Cansei dos que estão cansados com aviões atrasados, mas sempre se omitiram ante um país que não decola, por causa de omissão e equívocos, de falta de patriotismo e de prioridades.
Cansei da tolerância passiva ante os dois muros nos quais o Brasil esbarra: o muro do atraso e o muro da desigualdade.
Cansei do país campeão mundial da concentração de renda. E da burrice institucional que mede o progresso pelo número de carros engarrafados em ruas apinhadas.
Cansei dos que gritam e esperneiam contra a corrupção no comportamento individual dos políticos, mas usufruem da histórica corrupção nas prioridades da política.
Cansei da humilhação dos baixíssimos salários dos professores, mas também das direções sindicais que não se ocupam da tragédia das escolas fechadas, por causa da guerra civil dos morros ou de greves intermináveis, pura e simplesmente.
Cansei dos artistas e apresentadores que se dizem cansados da corrupção, mas que sempre votaram em corruptos, e que votarão neles novamente nas próximas eleições, pois preferem um corrupto amigo a um honesto que não é de sua turma.
Cansei dos publicitários que se cansaram da corrupção, mas que na próxima eleição farão alegremente a campanha dos corruptos que lhes pagarem bem.

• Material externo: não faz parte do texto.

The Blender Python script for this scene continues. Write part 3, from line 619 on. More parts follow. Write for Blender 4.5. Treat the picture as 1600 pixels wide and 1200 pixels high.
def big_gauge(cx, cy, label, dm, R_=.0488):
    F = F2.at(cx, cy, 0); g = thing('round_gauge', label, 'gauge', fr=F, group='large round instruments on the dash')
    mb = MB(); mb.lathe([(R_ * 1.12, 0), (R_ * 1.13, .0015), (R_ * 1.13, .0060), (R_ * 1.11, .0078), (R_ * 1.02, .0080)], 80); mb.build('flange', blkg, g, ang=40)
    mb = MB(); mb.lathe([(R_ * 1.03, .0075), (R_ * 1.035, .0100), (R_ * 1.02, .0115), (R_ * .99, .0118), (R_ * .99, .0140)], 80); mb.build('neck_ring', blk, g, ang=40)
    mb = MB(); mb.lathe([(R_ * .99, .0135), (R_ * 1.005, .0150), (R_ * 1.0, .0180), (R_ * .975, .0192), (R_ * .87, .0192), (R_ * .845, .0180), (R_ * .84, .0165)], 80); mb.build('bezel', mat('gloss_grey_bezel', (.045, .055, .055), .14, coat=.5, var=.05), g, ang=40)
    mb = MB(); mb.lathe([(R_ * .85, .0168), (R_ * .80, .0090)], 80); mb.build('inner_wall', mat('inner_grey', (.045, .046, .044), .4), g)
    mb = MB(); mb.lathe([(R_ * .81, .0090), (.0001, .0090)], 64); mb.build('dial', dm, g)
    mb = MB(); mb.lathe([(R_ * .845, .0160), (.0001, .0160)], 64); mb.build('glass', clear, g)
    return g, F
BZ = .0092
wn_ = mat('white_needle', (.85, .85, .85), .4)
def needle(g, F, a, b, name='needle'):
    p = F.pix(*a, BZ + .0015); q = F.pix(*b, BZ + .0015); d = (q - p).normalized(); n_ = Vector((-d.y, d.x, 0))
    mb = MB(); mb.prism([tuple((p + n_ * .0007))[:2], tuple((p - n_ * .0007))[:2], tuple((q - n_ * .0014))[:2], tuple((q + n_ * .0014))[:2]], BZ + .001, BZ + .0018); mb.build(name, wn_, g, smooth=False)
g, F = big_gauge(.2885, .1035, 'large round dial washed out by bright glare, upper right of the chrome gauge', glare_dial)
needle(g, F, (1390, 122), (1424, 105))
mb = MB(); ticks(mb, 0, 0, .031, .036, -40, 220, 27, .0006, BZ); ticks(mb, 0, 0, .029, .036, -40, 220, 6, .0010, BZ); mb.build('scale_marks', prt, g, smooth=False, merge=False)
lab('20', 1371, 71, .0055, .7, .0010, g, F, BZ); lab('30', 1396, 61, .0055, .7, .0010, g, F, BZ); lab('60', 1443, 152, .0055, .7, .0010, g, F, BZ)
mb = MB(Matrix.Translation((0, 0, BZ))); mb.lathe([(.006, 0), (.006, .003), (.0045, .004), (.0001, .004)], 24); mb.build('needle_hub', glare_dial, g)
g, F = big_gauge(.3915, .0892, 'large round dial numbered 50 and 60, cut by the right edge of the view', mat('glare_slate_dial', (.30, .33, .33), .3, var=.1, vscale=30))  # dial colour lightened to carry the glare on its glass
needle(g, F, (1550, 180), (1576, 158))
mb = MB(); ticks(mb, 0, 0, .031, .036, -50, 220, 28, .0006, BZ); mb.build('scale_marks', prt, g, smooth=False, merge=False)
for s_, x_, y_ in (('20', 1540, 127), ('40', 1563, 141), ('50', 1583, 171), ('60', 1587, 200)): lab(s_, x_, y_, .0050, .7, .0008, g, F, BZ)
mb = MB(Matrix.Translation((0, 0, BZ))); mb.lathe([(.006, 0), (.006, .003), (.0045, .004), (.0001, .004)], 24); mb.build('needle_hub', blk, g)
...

Cansei do marketing político que ganha para nos enganar e usa os ganhos para nos enganar ainda mais.
Cansei da política que nos ilude com ciclos econômicos que pouco deixam para a nação, como os do açúcar, do ouro, do café, da borracha, do algodão, da soja, da industrialização, e que agora nos iludirá novamente com o etanol.
Cansei da miopia dos que se negam a ver a oportunidade, e dos que não querem tomar as devidas precauções.
Cansei de um país que se diz sem racismo, mas não aceita o uso de cotas para aumentar o número de estudantes negros na universidade.
Também cansei do elitismo do movimento negro que se interessa somente nas cotas para os poucos que querem entrar na universidade, mas ignora os milhões de pobres — negros ou brancos — abandonados no caminho educacional, antes de concluírem o ensino médio.
Cansei da acomodação dos milhões de pobres que aceitam que seus pais e mães morram nas filas dos hospitais, porque a cura depende de poucos reais que eles não têm, e que sacrificam passivamente o futuro dos seus filhos, em escolas sem qualidade. Parece que acreditam que saúde e educação são direitos reservados por Deus apenas aos ricos.
Cansei, acima de tudo, da aparente impossibilidade de colocarmos juntos os cansados, que têm medo de perder seus privilégios, e os pobres, acomodados na sua falta de direitos.
Cansei, mais ainda tenho esperança de que um dia os cansados tenham patriotismo e os acomodados tenham consciência. E que juntos lutem por um país com uma escola boa para cada criança, independentemente da cidade ou da família em que tenha nascido.
Cansei também de tanta gente achar que isso é um sonho impossível.
Cansei, mas não me desesperei, ainda.